Thursday, April 23, 2009

Hearts and Minds

"Working for Global Justice - Conference Exhibits Power of Collaboration"

Newly ordained Archbishop Timothy M. Dolan of New York put the day’s events in perspective with one line. “We’ve seen here today the head and the heart of the Church”. At yesterday’s Working for Global Justice Conference, Fordham University and Catholic Relief Services (CRS) celebrated ten years of collaboration in a way befitting to their common interests and missions.

The Catholic Church and, in particular, the Society of Jesus have long had a role in higher education. Whether it is St. Xavier’s in Mumbai, the Universidad de Centroamerica in Managua or Fordham University in the Bronx, when one walks through the campus grounds you will see Ad Majorem Dei Gloriam (AMDG) chiseled in the walls. What does it mean? Well literally it means “For the greater glory of God” but its significance is the life blood that fosters the success of both Jesuit schools and CRS.

The beauty of a Jesuit education goes far beyond commitment to academic excellence. It is cemented in the core concept of putting what you have learned into practice toward the betterment of the common good. In a previous post I commented on a lecture I heard by Jon Sobrino SJ at Boston College. Sobrino challenges Jesuit and Christian universities to produce people who have a moral obligation to the poor and a deep rooted sense of social responsibility. It is a goal that transcends religion and one that epitomizes the collaboration between Fordham’s graduate program in International Political Economy and Development (IPED) and CRS.

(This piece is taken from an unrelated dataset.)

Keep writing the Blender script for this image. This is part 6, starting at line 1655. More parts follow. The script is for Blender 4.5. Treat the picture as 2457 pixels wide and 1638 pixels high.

Students of the IPEDgraduate program put their course work into action as fellows or employees of CRS – an organization rooted in Catholic social teachings. CRS is a multinational humanitarian organization providing care and programs in countries all across the world and employs people of all traditions, religions, and creeds. Most importantly they operate with what I have come to learn is the most successful approach. They do not dictate terms. Instead there is an emphasis on conversation - taking into account cultural and religious sensitivities. Moreover, they seek partnerships with local field organizations and community leaders, which creates greater effectiveness and reach with programs. In my eyes, CRS has adopted the core teachings of Catholicism – that ours is a world tied by common humanity and shared wants, needs and dreams. Their goal is not conversion; it is development, solidarity and a shared sense of action.

The head and heart are major topics in western philosophy. The brain often symbolizes intellgence and thought while the heart passion and love. Decartes said "I think therefore I am". St. Thomas Aquinas said "Love takes up where knowledge leaves off". The majority of us hope our hearts and minds find a synergistic path that builds a vocation beyond our careers. Just as blood is the life line between our brains and hearts, what unites IPED and CRS is their shared commitment to the greater good - synergy at its finest.